Celebrating 30 years of global change research

The global science community celebrates 30 years of research collaboration which has contributed to fundamental breakthroughs in our understanding of the Earth System

Auckland, New Zealand (Sept 1) – Three decades of research collaboration amongst thousands of volunteer scientists across the globe to deepen our understanding of the Earth System was celebrated today on the first day of the General Assembly of the International Council for Science (ICSU).

Delegates to the major three-day scientific conference heard how the combined efforts of the four global change programmes in the past decades have shaped our understanding of the Earth System and underpinned the major science assessments such as the Intergovernmental Panel on Climate Change (IPCC).

“The value of the global change programmes is putting together the big picture. The sum is greater than the parts,” said Sybil Seitzinger, Executive Director of the International Geosphere-Biosphere Programme (IGBP).

The World Climate Research Programme (WCRP) was set up in 1980, followed by IGBP. In 1989 a UN General Assembly resolution called on countries around the world to “increase their activities in support of WCRP and IGBP.” DIVERSITAS – biodiversity science was established soon after, then the International Human Dimensions Programme (IHDP) in 1996, followed by the Earth System Science Partnership in 2001.

IGBP was established as the major international programme to increase understanding of the biogeochemistry of the Earth system. At a meeting in Mexico in 2000, IGBP Vice Chair Nobel Laureate Paul Crutzen said that Earth system changes were so great that we could no longer be said to be in the Holocene. He coined the term Anthropocene at that meeting. “It was a major shift in our understanding in the dynamics of the Earth system and human activities,”Seitzinger said.

“Twenty years ago we knew very little about the magnitude of change humans were having on the nitrogen cycle.
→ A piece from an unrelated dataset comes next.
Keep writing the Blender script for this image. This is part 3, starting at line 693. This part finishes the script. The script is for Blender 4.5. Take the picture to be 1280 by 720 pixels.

The scientific community was fragmented and we didn’t have an Earth System perspective. Coordination through IGBP has led to major advances and we can now quantify the magnitude of human impact on the nitrogen cycle.”

Director of the World Climate Research Programme Dave Carlson thanked the thousands of volunteer scientists who contributed to the realization of the WCRP vision. He added that“what is important is to look at the big picture across these projects, where a small number of people in a small number of secretariats organized these things.”

Anne-Helene Prieur-Richard, Acting Executive Director of DIVERSITAS – which has focused on understanding the biodiversity component of the Earth system – described the changes in the focus of biodiversity research over the past three decades.

Starting from the 1980s, when research looked at questions like “What is biodiversity? Where is it in the world?”, in the 1990s the focus shifted to how biodiversity contributes to ecosystem processes and functions.

Prieur-Richard also paid tribute to the legacy of IHDP, highlighting work on the consequences of urbanization, new metrics to measure human and natural capital and understanding how different institutional systems shapes human behaviour and decision-making processes.

Seitzinger stressed that all the global change programmes provided a way for policymakers to access the research community and vice versa. “They are a platform for engagement and this is one of the big success stories of IGBP,” she said. For example, more than 100 IGBP scientists have been involved as authors and reviewers in the IPCC Fifth Annual Assessment released in the past year. Another significant policy product is the annual Global Carbon Budget which is a timely update on global emissions and carbon sinks.

The legacy of global change research will be carried on by the new Future Earth programme, into which IGBP, IHDP and DIVERSITAS will be merged in 2015.